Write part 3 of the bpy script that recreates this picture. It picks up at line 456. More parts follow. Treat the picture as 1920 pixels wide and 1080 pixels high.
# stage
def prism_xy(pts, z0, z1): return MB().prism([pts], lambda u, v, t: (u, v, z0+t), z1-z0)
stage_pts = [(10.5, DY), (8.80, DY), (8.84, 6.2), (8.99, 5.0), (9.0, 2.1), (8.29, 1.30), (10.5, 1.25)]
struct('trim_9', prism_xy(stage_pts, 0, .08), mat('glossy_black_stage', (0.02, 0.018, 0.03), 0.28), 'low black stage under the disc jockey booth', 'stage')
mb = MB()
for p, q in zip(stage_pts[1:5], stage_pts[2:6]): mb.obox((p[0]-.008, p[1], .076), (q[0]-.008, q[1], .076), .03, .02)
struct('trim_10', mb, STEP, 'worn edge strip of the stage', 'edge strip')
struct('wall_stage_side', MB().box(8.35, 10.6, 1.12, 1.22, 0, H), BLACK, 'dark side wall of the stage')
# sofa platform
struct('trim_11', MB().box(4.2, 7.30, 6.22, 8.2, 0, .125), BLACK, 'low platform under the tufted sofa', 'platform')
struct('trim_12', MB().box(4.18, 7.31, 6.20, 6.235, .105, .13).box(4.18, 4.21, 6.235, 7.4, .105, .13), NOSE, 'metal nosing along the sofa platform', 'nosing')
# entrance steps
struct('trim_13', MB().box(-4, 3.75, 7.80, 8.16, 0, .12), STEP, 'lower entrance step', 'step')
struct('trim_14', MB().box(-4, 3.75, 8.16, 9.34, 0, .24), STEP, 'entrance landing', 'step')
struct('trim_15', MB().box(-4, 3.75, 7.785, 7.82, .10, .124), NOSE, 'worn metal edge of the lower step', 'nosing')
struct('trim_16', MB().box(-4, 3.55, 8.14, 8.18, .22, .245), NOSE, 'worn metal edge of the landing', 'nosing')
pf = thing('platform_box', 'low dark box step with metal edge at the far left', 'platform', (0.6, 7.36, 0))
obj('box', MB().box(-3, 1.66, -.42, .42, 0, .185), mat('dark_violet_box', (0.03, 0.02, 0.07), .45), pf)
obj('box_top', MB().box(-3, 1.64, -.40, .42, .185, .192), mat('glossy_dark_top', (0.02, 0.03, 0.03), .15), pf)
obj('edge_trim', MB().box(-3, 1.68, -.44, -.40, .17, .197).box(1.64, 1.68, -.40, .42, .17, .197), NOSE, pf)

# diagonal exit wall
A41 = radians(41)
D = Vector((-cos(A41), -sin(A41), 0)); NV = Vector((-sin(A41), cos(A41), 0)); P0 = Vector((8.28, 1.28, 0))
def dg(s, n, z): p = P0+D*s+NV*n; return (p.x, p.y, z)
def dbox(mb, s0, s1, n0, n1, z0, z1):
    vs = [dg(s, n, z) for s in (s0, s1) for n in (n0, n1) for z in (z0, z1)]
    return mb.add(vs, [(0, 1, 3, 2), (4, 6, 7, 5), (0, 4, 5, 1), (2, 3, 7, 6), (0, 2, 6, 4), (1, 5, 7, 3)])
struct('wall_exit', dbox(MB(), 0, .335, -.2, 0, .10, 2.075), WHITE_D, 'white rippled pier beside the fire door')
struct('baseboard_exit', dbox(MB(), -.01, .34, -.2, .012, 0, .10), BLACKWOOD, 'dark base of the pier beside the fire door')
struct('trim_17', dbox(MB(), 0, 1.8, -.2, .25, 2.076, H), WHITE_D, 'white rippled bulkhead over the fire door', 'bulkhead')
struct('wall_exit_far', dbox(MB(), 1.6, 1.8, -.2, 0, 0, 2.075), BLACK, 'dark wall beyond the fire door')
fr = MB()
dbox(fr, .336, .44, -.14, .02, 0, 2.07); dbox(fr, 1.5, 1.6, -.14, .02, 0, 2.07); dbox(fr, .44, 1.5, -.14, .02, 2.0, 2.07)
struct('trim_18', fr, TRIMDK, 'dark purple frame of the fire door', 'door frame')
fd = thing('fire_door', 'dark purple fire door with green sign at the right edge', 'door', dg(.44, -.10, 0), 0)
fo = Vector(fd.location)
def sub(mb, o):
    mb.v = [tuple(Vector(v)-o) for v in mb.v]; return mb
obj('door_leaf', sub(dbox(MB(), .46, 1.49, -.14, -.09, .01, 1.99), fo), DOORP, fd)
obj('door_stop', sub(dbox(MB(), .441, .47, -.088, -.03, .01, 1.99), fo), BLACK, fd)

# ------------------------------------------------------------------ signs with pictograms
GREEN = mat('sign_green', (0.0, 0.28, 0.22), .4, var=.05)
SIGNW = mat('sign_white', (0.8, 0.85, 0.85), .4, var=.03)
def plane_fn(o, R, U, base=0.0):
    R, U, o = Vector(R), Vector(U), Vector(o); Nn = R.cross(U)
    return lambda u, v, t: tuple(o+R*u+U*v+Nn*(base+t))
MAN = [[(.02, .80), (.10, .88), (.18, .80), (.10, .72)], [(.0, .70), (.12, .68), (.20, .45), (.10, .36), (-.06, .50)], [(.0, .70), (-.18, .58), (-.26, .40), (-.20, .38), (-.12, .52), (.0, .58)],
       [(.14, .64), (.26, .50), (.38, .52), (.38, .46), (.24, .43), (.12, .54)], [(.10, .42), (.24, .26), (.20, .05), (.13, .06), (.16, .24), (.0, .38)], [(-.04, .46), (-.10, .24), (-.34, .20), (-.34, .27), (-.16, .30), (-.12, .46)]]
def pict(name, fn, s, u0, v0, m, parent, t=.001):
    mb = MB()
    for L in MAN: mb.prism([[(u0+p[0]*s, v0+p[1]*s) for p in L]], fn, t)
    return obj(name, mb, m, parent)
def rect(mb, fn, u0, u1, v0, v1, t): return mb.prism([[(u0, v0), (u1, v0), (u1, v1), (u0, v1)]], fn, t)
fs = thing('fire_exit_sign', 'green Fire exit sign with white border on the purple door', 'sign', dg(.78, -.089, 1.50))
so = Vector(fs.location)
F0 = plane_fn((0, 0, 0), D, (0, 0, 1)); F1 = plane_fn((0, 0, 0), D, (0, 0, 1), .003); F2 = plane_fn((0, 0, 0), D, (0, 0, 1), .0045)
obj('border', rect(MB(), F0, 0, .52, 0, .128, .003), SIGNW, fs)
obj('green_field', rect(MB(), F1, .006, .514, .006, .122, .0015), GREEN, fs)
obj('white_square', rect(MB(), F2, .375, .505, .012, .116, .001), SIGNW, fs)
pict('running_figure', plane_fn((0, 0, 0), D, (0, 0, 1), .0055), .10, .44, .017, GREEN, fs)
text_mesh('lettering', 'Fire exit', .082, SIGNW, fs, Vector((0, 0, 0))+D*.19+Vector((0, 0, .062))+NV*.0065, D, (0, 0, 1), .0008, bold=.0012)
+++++
What is asked:
Produce the lines from the top of the listing through the "-.40, .42, .17, .197), NOSE, pf)" line exactly as they appear, with no additional output.

Response:
Write part 3 of the bpy script that recreates this picture. It picks up at line 456. More parts follow. Treat the picture as 1920 pixels wide and 1080 pixels high.
# stage
def prism_xy(pts, z0, z1): return MB().prism([pts], lambda u, v, t: (u, v, z0+t), z1-z0)
stage_pts = [(10.5, DY), (8.80, DY), (8.84, 6.2), (8.99, 5.0), (9.0, 2.1), (8.29, 1.30), (10.5, 1.25)]
struct('trim_9', prism_xy(stage_pts, 0, .08), mat('glossy_black_stage', (0.02, 0.018, 0.03), 0.28), 'low black stage under the disc jockey booth', 'stage')
mb = MB()
for p, q in zip(stage_pts[1:5], stage_pts[2:6]): mb.obox((p[0]-.008, p[1], .076), (q[0]-.008, q[1], .076), .03, .02)
struct('trim_10', mb, STEP, 'worn edge strip of the stage', 'edge strip')
struct('wall_stage_side', MB().box(8.35, 10.6, 1.12, 1.22, 0, H), BLACK, 'dark side wall of the stage')
# sofa platform
struct('trim_11', MB().box(4.2, 7.30, 6.22, 8.2, 0, .125), BLACK, 'low platform under the tufted sofa', 'platform')
struct('trim_12', MB().box(4.18, 7.31, 6.20, 6.235, .105, .13).box(4.18, 4.21, 6.235, 7.4, .105, .13), NOSE, 'metal nosing along the sofa platform', 'nosing')
# entrance steps
struct('trim_13', MB().box(-4, 3.75, 7.80, 8.16, 0, .12), STEP, 'lower entrance step', 'step')
struct('trim_14', MB().box(-4, 3.75, 8.16, 9.34, 0, .24), STEP, 'entrance landing', 'step')
struct('trim_15', MB().box(-4, 3.75, 7.785, 7.82, .10, .124), NOSE, 'worn metal edge of the lower step', 'nosing')
struct('trim_16', MB().box(-4, 3.55, 8.14, 8.18, .22, .245), NOSE, 'worn metal edge of the landing', 'nosing')
pf = thing('platform_box', 'low dark box step with metal edge at the far left', 'platform', (0.6, 7.36, 0))
obj('box', MB().box(-3, 1.66, -.42, .42, 0, .185), mat('dark_violet_box', (0.03, 0.02, 0.07), .45), pf)
obj('box_top', MB().box(-3, 1.64, -.40, .42, .185, .192), mat('glossy_dark_top', (0.02, 0.03, 0.03), .15), pf)
obj('edge_trim', MB().box(-3, 1.68, -.44, -.40, .17, .197).box(1.64, 1.68, -.40, .42, .17, .197), NOSE, pf)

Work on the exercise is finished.